Treleven in August

28 Aug

The long-awaited bat habitat tours began taking place on the first Saturday in August, with ten hikers showing up from far and wide to walk through the woods. Since then, the numbers have dropped off…but with fall foliage now in the offing, we expect business to pick up. And so far, this has been a marvelous way to meet new people and share the Treleven vision with them. There will always be a “bat walk” leaving Don and Cheryl’s house at 10 a.m. every Saturday morning, from now until the first weekend in November. Even if only one person shows up, we will happily show that person the woods! Thus far, everyone who has come to share this experience has left feeling well-rewarded.

don on back cliff

One of the famous sayings of Yankee farmers—along the lines of “Rain in May means a barn full of hay”—is that “A dry year will scare you, but a wet year will kill you.” Kill your farm enterprise, that is. We’re not going to be put out of business by the unprecedented rains of the first half of this summer, but the consequences have certainly been daunting. In a wet year, the growth of forage crops in pastures and meadows explodes…but grazing livestock trample much of that feed into the muddy ground, and haying machinery is unable to harvest wet crops on soggy ground. We now finally have a hay crop, but it’s so over-mature that the nutritional quality is much poorer than we’d like.
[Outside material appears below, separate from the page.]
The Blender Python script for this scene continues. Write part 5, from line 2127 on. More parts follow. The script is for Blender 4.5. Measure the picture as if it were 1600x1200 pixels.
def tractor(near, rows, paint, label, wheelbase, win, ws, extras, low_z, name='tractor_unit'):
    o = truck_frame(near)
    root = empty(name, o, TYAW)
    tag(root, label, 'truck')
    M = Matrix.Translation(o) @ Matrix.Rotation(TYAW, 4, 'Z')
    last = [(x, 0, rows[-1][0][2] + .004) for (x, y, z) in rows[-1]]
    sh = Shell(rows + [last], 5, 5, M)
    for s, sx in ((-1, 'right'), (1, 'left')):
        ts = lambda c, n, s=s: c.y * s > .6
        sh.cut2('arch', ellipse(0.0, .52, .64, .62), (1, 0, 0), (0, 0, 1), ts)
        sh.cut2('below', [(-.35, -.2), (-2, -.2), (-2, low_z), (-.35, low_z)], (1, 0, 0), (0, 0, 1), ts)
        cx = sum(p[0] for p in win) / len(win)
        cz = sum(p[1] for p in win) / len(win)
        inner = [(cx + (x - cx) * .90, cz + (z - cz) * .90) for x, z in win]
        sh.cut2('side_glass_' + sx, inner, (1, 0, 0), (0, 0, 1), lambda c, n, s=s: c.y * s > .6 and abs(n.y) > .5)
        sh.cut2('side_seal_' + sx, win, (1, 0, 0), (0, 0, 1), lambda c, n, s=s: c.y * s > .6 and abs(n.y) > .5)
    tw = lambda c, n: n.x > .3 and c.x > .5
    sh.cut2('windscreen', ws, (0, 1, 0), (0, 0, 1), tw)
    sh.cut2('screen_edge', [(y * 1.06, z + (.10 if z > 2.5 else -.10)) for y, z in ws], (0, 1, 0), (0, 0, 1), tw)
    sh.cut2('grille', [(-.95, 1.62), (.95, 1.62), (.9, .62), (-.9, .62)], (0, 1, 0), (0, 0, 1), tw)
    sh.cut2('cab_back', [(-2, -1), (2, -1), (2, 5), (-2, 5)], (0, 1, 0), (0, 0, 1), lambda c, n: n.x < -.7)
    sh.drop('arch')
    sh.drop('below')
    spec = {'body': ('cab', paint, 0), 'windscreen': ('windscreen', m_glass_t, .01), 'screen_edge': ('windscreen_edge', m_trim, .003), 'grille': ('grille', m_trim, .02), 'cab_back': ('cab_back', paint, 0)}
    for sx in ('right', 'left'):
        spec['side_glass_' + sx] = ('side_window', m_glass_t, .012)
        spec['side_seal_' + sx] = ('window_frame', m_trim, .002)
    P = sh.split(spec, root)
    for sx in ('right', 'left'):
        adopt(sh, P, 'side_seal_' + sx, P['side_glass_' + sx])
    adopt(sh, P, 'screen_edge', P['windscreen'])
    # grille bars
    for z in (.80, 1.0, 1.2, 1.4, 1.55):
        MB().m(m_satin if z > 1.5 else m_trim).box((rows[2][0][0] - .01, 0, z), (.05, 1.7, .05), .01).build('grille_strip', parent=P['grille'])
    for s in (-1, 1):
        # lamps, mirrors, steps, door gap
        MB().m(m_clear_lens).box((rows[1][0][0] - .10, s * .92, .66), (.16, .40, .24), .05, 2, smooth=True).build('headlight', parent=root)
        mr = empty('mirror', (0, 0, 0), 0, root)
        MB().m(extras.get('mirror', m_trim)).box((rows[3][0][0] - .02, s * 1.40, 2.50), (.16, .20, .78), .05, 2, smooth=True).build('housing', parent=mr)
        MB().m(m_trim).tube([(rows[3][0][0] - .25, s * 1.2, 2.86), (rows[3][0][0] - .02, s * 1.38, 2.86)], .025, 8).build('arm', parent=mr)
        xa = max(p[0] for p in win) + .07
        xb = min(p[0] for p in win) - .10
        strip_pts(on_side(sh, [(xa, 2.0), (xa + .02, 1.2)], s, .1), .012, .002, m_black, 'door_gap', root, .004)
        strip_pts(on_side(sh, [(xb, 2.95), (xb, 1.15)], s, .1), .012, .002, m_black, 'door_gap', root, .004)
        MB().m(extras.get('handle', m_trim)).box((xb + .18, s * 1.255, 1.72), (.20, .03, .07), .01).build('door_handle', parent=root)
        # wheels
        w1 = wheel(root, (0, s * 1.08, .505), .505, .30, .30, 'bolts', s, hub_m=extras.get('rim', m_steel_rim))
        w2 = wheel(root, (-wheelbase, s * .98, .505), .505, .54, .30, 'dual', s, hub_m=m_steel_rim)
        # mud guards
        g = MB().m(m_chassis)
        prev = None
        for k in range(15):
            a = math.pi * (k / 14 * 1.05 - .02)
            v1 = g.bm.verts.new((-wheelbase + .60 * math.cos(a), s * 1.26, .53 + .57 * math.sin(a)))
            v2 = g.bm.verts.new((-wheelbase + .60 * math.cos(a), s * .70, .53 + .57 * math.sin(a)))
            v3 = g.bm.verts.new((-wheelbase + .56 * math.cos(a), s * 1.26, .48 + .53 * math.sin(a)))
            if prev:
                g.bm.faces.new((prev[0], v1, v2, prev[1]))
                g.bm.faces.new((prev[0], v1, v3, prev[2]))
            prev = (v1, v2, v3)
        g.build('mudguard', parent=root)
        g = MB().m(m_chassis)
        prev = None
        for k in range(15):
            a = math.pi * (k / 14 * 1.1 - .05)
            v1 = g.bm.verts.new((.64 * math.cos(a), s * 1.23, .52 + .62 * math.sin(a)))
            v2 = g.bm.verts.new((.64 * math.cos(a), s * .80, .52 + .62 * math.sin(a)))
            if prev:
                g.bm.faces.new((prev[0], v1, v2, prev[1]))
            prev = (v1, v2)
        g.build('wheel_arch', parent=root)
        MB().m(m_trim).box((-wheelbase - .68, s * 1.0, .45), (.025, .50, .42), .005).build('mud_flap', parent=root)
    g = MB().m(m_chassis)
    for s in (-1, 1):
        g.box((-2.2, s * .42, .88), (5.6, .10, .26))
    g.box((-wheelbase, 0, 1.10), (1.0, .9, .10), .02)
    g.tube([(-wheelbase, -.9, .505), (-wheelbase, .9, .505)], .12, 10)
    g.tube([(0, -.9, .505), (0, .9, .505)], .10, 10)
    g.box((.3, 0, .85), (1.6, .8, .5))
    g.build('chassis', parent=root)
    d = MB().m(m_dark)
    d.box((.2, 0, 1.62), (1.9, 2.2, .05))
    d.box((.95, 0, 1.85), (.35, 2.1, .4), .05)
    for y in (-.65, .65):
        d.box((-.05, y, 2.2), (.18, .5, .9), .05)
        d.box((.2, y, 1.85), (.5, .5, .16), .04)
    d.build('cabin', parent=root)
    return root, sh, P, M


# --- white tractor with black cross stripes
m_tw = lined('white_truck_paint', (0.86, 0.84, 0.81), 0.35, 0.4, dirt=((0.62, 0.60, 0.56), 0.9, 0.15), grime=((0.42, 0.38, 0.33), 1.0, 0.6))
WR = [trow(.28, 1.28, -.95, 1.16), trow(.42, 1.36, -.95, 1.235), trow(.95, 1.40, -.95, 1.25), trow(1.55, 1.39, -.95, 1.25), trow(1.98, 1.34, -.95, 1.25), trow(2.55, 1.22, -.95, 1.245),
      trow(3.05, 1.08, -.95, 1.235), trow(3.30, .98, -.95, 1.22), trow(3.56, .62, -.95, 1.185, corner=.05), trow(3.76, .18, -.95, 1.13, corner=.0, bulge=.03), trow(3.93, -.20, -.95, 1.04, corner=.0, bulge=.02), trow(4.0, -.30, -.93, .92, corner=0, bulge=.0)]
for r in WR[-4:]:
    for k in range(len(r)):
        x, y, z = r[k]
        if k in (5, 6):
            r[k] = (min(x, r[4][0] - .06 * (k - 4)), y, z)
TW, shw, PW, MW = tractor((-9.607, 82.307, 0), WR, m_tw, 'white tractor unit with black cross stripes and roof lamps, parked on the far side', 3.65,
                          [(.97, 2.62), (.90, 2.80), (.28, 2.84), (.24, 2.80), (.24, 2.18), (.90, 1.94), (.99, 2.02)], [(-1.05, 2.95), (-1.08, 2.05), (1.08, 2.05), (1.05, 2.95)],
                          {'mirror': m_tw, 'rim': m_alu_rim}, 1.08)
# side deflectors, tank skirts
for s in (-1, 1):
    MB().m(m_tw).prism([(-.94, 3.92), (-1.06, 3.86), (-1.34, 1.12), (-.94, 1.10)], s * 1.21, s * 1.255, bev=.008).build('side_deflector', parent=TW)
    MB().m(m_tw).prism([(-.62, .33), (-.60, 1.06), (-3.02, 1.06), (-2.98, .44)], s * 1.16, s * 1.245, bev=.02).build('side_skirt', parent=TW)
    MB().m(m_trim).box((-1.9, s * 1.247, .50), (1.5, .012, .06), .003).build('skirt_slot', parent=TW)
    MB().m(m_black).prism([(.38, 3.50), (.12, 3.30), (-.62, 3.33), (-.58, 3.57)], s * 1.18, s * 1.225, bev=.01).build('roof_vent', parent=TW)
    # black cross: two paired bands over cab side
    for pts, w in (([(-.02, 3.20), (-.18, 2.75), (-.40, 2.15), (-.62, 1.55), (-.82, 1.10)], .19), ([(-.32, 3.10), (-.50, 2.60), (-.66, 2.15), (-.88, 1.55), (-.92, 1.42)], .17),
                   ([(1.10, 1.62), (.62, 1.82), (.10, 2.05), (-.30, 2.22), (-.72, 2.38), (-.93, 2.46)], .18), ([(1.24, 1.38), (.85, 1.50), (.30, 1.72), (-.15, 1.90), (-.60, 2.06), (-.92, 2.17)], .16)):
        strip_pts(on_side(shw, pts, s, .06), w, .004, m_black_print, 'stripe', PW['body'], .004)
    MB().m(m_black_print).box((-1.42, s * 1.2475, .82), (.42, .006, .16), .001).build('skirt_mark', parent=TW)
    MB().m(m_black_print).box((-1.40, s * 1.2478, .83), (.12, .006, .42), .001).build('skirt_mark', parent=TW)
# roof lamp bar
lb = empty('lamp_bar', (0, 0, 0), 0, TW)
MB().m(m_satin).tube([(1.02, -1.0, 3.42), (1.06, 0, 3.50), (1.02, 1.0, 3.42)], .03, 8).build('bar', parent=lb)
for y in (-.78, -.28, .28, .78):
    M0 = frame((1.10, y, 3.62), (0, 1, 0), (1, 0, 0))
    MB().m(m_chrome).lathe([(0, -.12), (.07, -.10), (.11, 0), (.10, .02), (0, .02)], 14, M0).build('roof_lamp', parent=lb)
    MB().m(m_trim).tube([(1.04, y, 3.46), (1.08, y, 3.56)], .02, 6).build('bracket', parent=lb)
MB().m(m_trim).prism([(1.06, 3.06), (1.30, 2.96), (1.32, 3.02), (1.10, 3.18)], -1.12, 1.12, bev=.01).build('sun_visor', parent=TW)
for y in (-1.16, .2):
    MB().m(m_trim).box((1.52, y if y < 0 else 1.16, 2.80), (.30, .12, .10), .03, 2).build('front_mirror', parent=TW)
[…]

Then, too, with the first cutting of hay delayed by over a month, various weeds that ordinarily get nipped in the bud have had their day. Of particular concern at Treleven is the proliferation of milkweed, which happens to be a perennial. Milkweed is great for Monarch butterflies—in fact, they require it in order to complete their life-cycle—but it’s not something you want to find in a bale of hay. Hopefully, a second and third mowing before the season is over will at least discourage the milkweed…and maybe next summer we’ll be back to a “normal” weather pattern.